Originally posted by: Zenmervolt
Originally posted by: destrekor
I'm from ohio and never heard of the word berm.
But then again, we really don't have any berms where I'm from. Northwest Ohio is complete flatlands. Only thing we have are shoulders on the road.
And I grew up in the city limits.
Maybe if I grew up in Southern Ohio where it isn't flat lands, which seems to indicate the reason why its local to Ohio, Indiana, Pennsylvania and West Virginia - all quite the opposite of flat in certain regions, big coal production areas too. Though other parts of those states are like Ohio. the Northern half of Ohio is boring.
I grew up in NW Ohio just outside of Toledo. Everyone I knew called the road's shoulder the "berm".
Merriam-Webster lists a "berm" as:
1: a narrow shelf, path, or ledge typically at the top or bottom of a slope ; also : a mound or wall of earth or sand <a landscaped berm>
2: the shoulder of a road
Seems that it's use to describe a narrow strip of land or earth actually predates its use to describe a mound of earth, especially given it's etymology.
French berme, from Dutch berm, strip of ground along a dike; akin to Middle English brimme, brim
ZV
I've never heard anyone refer to a shoulder as anything other than a shoulder, and I live in the city.

Never heard any of the fellow college kids at OSU say the word berm either. Maybe earlier it was a more common term but I have definitely never heard a single soul mutter such a word. And with the number of people I've come across, including the varied cultures at OSU, and the military folks I've dealt with, and the books I've read.... the word berm is officially a brand new word to me, not once introduced earlier. I am definitely thinking it might be falling out of use with my generation, at least regionally.

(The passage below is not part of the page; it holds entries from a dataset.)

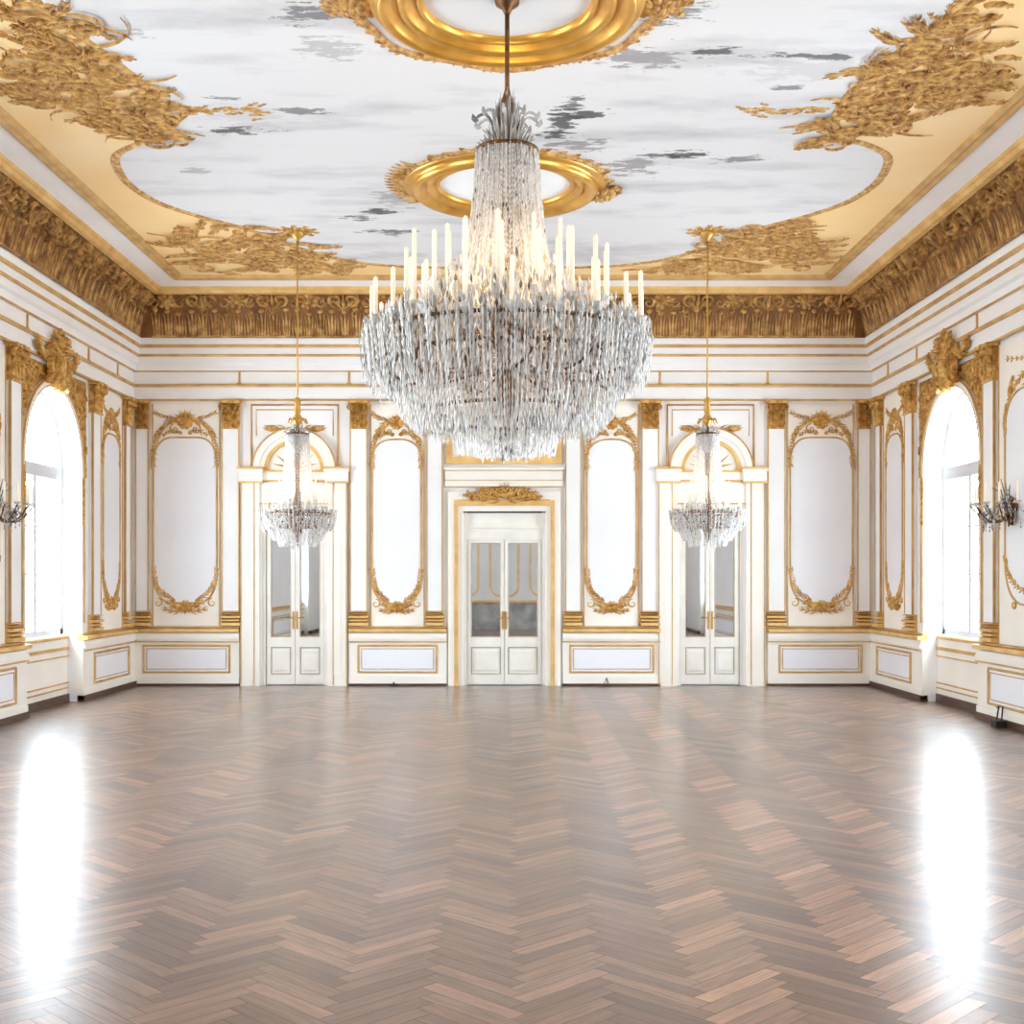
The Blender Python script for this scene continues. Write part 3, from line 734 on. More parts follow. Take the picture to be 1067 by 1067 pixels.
# arch surrounds of the windows
def arch_surround(F, label):
    F0 = F; F = lambda u, z, n: F0(u, z, n+.004)
    c = WC; t = thing('arched_surround', label, 'window surround', F(c, ZD, 0), 'gilded arched window surrounds')
    r = random.Random(9)
    A = [(c+WR+.09, ZD)]+arch_pts(c, WR+.09, WSP)+[(c-WR-.09, ZD)]; B = [(c+WR, ZD)]+arch_pts(c, WR, WSP)+[(c-WR, ZD)]
    mb = MB(); mb.band(F, A, B, 0, .05); arc = mb.build('archivolt', M['cream'], t)
    for e, ww, hh in ((.085, .012, .02), (.01, .008, .012)):
        mb = MB(); mb.stroke(F, [(c+WR+e, 1.0)]+arch_pts(c, WR+e, WSP)+[(c-WR-e, 1.0)], ww, hh, h0=.047, taper=False); mb.build('gold_edge', M['goldline'], arc)
    mb = MB(); G = lambda u, v, n: F(u, v, n+.01)
    # foliage filling both spandrels
    mb.prism(F, arch_pts(c, WR+.085, WSP)+[(c-1.0, WSP), (c-1.0, CH-.06), (c+1.2, CH-.06), (c+1.2, WSP+.1)], .002, .012)
    for k in range(420):
        u = c+r.uniform(-.96, 1.14); v = r.uniform(WSP-.1, CH-.12)
        d = math.hypot(u-c, max(0, v-WSP))
        if d < WR+.11: continue
        a = math.atan2(v-WSP, u-c)
        L = r.uniform(.08, .15)
        if u-c < -.9 or v > CH-.2: L = .07
        leaf(mb, G, u, v, a+r.choice((-1, 1))*(1.2+r.uniform(-.5, .5)), L, r.uniform(-1.5, 1.5), .009, .035, 3)
    for sg in (1, -1):
        for q in (.6, .85): mb.stroke(G, spiral(c+sg*(WR+.18)*math.cos(q), WSP+(WR+.18)*math.sin(q), .075, 1.4, q, sg), .014, .045)
        for zz in (2.35, 2.55, 2.75): leaf(mb, F, c+sg*(WR+.045), zz-.1, PI/2, .2, 0, .012, .035, 3, h0=.05, spread=.5)
    mb.build('spandrel_foliage', M['gold'], t, smooth=True)
    mb = MB(); H = lambda u, v, n: F(u, v, n+.07)
    # crest over the keystone: mask, shell and wings
    mb.dome(F, c, 4.1, .10, .2, .16, .03); mb.dome(F, c, 4.4, .07, .09, .2, .05)
    for k in range(11): leaf(mb, H, c, 4.2, PI/2+(k-5)*.3, .32+.05*(k%2), 0, .014, .10, 4, h0=.02*(k%2))
    for k in range(7): leaf(mb, H, c+(k-3)*.05, 4.15, -PI/2+(k-3)*.22, .36, 0, .014, .10, 4, h0=.02*(k%2))
    rosette(mb, H, c, 4.3, .12, 8, .16)
    for sg in (1, -1):
        mb.stroke(H, spiral(c+sg*.22, 4.08, .11, 1.5, PI/2, -sg), .02, .09)
        garland(mb, H, catmull([(c+sg*.1, 4.2), (c+sg*.3, 4.25), (c+sg*.5, 4.18), (c+sg*.66, 4.3)], False, 6), .013, .06, .12, 1, r)
    mb.build('keystone_crest', M['gold'], t, smooth=True)
arch_surround(FL, 'gilded arched surround with foliage crest round the window on the left wall')
arch_surround(FRt, 'gilded arched surround with foliage crest round the window on the right wall')

# ------------------------------------------------------------------ doors
def leaf_door(root, F, u0, u1, z0, z1, n, hand, seed=0, mirror=(.86, None)):
    """one door leaf with a mirrored upper light and a panelled foot"""
    st = .05 if u1-u0 > .5 else .062
    zm = .82
    mb = MB()
    mb.box(F, u0+.004, u0+st, z0, z1, n-.04, n); mb.box(F, u1-st, u1-.004, z0, z1, n-.04, n)
    mb.box(F, u0+st, u1-st, z1-.05, z1, n-.04, n); mb.box(F, u0+st, u1-st, z0, z0+.14, n-.04, n); mb.box(F, u0+st, u1-st, .56, .70, n-.04, n)
    mb.box(F, u0+st, u1-st, z0+.14, .56, n-.04, n-.018)
    mb.taperbox(F, (u0+st+.03, u1-st-.03, z0+.18, .52), (u0+st+.06, u1-st-.06, z0+.21, .49), n-.018, n-.004)
    lf = mb.build('door_leaf', M['doorpaint'], root)
    mb = MB(); mb.box(F, u0+st, u1-st, .70, z1-.05, n-.03, n-.02); mb.build('mirror_pane', M['mirror'], lf)
    mb = MB(); mb.stroke(F, rect(u0+st+.006, u1-st-.006, .706, z1-.056), .009, .012, closed=True, h0=n-.01); mb.stroke(F, rect(u0+st+.012, u1-st-.012, z0+.15, .55), .008, .01, closed=True, h0=n-.016); mb.build('bead_moulding', M['doorline'], lf)
    hx = u1-st*.45 if hand > 0 else u0+st*.45
    mb = MB(); mb.box(F, hx-.014, hx+.014, .82, 1.08, n, n+.008); mb.tube([F(hx, .99, n), F(hx, .99, n+.05)], .009, 8); mb.tube([F(hx, .99, n+.05), F(hx-hand*.09, .985, n+.055)], .009, 8); mb.build('handle', M['brass'], lf)

# central door
c, w, h = DOORS[1]
d = struct('door_1', (c, D, 0))
n0 = -.04
zt = pz(562)
mb = MB(); mb.box(FB, c-w, c-w+.055, 0, h, -REC, n0+.03); mb.box(FB, c+w-.055, c+w, 0, h, -REC, n0+.03); mb.box(FB, c-w+.055, c+w-.055, zt, zt+.1, -REC, n0+.03); mb.box(FB, c-w+.055, c+w-.055, zt+.1, h-.02, -REC, n0); mb.box(FB, c-w+.02, c+w-.02, zt+.16, zt+.20, n0, n0+.04)
fr_ = mb.build('door_frame', M['doorpaint'], d)
mb = MB(); mb.box(FB, c-w-.01, c+w+.01, h-.02, h+.015, -REC, -.01); mb.build('shade_strip', M['jointshade'], fr_)  # solid dark strip paints the shadow line at the door head
leaf_door(d, FB, c-w+.06, c, .015, zt, n0, 1); leaf_door(d, FB, c, c+w-.06, .015, zt, n0, -1)
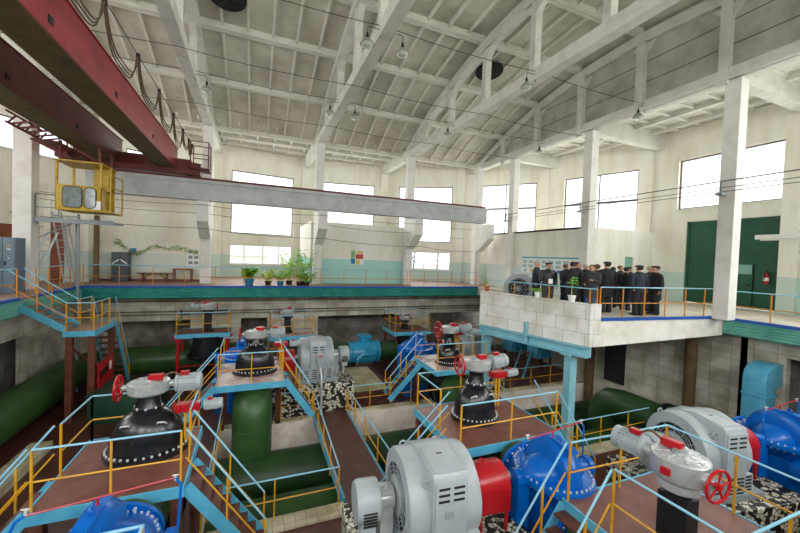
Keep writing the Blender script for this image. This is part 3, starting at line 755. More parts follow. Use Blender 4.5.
def dome_valve(label, x, y, z=ZP, sx=0.74, sy=0.5, h=0.72, md=(1, 0, 0), wd=(-1, 0, 0), azo=1.28, below=True, rot=0.0, wheel=0.24):
    t = thing('gate_valve', label, 'valve', (x, y, z))
    b = B(); c = (x, y, z)
    pr = [(1.0, 0.06), (1.0, 0.16)]+[(math.cos(a)**0.8*0.99, 0.16+h*math.sin(a)) for a in [i*PI/2/9 for i in range(9)]]
    pr = [p for p in pr if p[0] > 0.2]+[(0.2, 0.16+h*0.97)]
    b.lathe(pr, c, n=40, sx=sx, sy=sy); bo = b.out('bonnet', 'iron', t)
    b = B(); b.lathe([(1.12, -0.04), (1.12, 0.1), (1.0, 0.11)], c, n=40, sx=sx, sy=sy*1.08); b.lathe([(0.98, -0.3), (0.98, -0.04)], c, n=40, sx=sx, sy=sy); b.out('flange', 'iron', t)
    b = B(); bolts(b, (x, y, z+0.1), (0, 0, 1), 1.06, 34, 0.022, 0.035, sx, sy*1.05, (1, 0, 0)); b.out('bolt_ring', 'chrome', t)
    zt = z+0.16+h*0.93
    b = B(); b.lathe([(0.26, 0), (0.26, 0.07), (0.2, 0.08), (0.15, 0.2), (0.13, 0.3), (0.2, 0.36), (0.2, 0.4)], (x, y, zt), n=20)
    for s in (-1, 1): b.bar((x+0.2*s, y, zt+0.05), (x+0.13*s, y, zt+0.42), 0.08, 0.06)
    b.out('yoke', 'iron', t)
    b = B(); bolts(b, (x, y, zt+0.08), (0, 0, 1), 0.22, 8, 0.02, 0.03); b.out('bolt_ring', 'chrome', t)
    for s in (-1, 1):
        b = B(); b.tube([(x+s*sx*0.45-0.08, y-sy*0.62, z+0.16+h*0.68), (x+s*sx*0.45-0.05, y-sy*0.75, z+0.2+h*0.7), (x+s*sx*0.45+0.05, y-sy*0.75, z+0.2+h*0.7), (x+s*sx*0.45+0.08, y-sy*0.62, z+0.16+h*0.68)], 0.018, 6); b.out('lifting_lug', 'chrome', t)
    gearbox(t, (x, y, z+azo), md, wd, 0.36, 0.19, wheel)
    b = B(); b.cyl((x, y, zt+0.38), (x, y, z+azo), 0.12, n=14); b.out('neck', 'iron', t)
    if below:
        b = B(); b.lathe([(0.75, 0), (0.75, 0.08), (0.62, 0.1), (0.62, 0.55), (0.75, 0.57), (0.75, 0.65)], (x, y-0.33, z-0.95), (0, 1, 0), 32); b.out('valve_body', 'iron', t)
    return t
def bypass_drive(label, x, y, z, d=(1, 0, 0), ztop=0.82):
    t = thing('bypass_valve_drive', label, 'valve drive', (x, y, z)); d = V(d); c = V((x, y, z+ztop))
    for s in (-1, 1):
        b = B(); b.box(x+0.05*s-0.02, x+0.05*s+0.02, y-0.02, y+0.02, z, z+ztop-0.06); b.out('post', 'yellow', t, smooth=False)
    b = B(); b.bar(c-d*0.22, c+d*0.22, 0.26, 0.16); b.out('gear_box', 'red', t, bevel=0.02)
    emotor(t, c+d*0.3, d, 0.11, 0.34)
    handwheel(t, c-d*0.27+V((0, 0, 0.02)), d, 0.09)
    return t
def column_valve(label, x, y, z, md, wd, azo=1.0, R=0.42, H=0.3, wheel=0.23, body=True, barrel=0.48, cm='black', flat=True):
    t = thing('gate_valve', label, 'valve', (x, y, z))
    b = B(); b.lathe([(0.26, 0), (0.26, 0.05), (0.17, 0.07), (0.16, azo-0.2), (0.25, azo-0.16), (0.25, azo-0.12)], (x, y, z), n=20); b.box(x-0.14, x+0.14, y-0.19, y+0.19, z+0.12, z+azo-0.3); b.out('pedestal', cm, t)
    gearbox(t, (x, y, z+azo), md, wd, R, H, wheel, base=R > 0.33)
    if body:
        b = B(); b.lathe([(barrel*1.15, 0), (barrel*1.15, 0.08), (barrel, 0.1), (barrel*0.9, 0.9), (barrel*1.1, 0.92), (barrel*1.1, 1.0)], (x, y, z-1.15), n=28); b.out('valve_body', 'iron', t)
    return t

# ---- platforms with valves --------------------------------------------------
def platrails(t, x0, x1, y0, y1, z, opens=('L', 'R'), ya=None, yb=None):
    """railing round a valve platform: front and back closed, gaps in the sides for the stairs"""
    e = 0.04
    rail(t, [(x0+e, y0+e, z), (x1-e, y0+e, z)], 0.95, 1.0)
    rail(t, [(x0+e, y1-e, z), (x1-e, y1-e, z)], 0.95, 1.2)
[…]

The term "shoulder" for the shoulder of the road is all I've ever heard. But, other than that, we don't really have much in the way of dikes or similar topology upon which paths must be lain.
Or, it could be the difference between city and non-city. Living completely in the city, versus living outside the city where it gets a more rural, where topology actually starts to look slightly different than simply flat, and more flat.